Something else is reaching the Super Bowl.
Win or lose, Jackson’s influence is so much greater than statistics and a one-season performance, or even a third MVP award. After Saturday’s game, Ravens head coach John Harbaugh said as much.
“Four thousand, one hundred and seventy-two yards passing, 41 touchdown passes,” Harbaugh said. “How many interceptions? Four? OK, that’s pretty unbelievable. What else needs to be said? And, not just that, but the dude is a competitor. He’s a fighter.”
Since the Ravens moved up to draft Jackson, Harbaugh has been one of the quarterback’s greatest advocates and most ferocious defenders with good reason. After Harbaugh inserted Jackson into the starting lineup for an injured Joe Flacco in 2018, the Ravens have never looked back. Jackson helped turn the team’s fortunes around, leading the Ravens to a division title and becoming the youngest NFL quarterback to start a playoff game.
In those early days, while Jackson was learning to play the position, Harbaugh was protective and sensitive to the coded language aimed at diminishing Jackson’s ability to play the position with mental as well as physical acuity. In those early days, Harbaugh and I had a number of sidebar conversations about what he perceived as the media’s condescending attitude toward Jackson and the idea advanced by more than a few critics that Jackson was a running back playing quarterback.

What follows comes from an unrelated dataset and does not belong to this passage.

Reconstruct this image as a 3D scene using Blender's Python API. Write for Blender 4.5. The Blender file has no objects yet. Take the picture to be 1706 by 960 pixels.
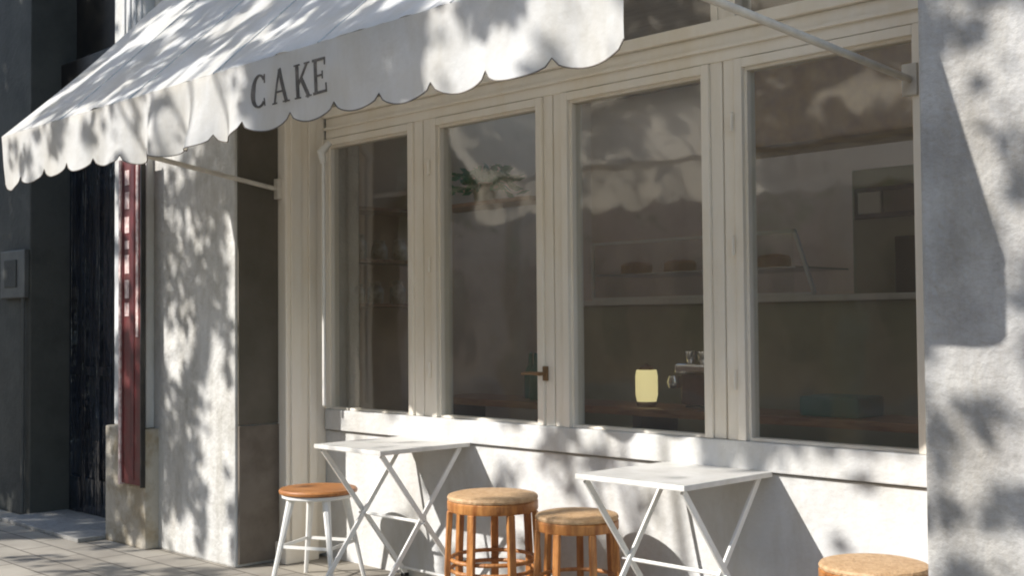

What makes Jackson’s performance this season so impressive is that he has excelled precisely in the areas that were considered to be his weakness. He has played from the pocket — the holy grail for purists — and has been “accurate,” the new code word for intelligent.
Jackson continues to be an inspiration, even as he remains hidden in plain sight. We really don’t know that much about Lamar Jackson. We know that aspiring young quarterbacks of every ethnicity and at every level of competition embrace mobility as a way of life. There was a mold, and Jackson has shattered it.
“He’s just one of a kind. There’s nobody like Lamar Jackson,” Harbaugh said.
If Allen wins this year’s MVP, the award will be well-earned. But let’s be clear: Allen may win the award, but Jackson is the MVP of an idea whose time has clearly come.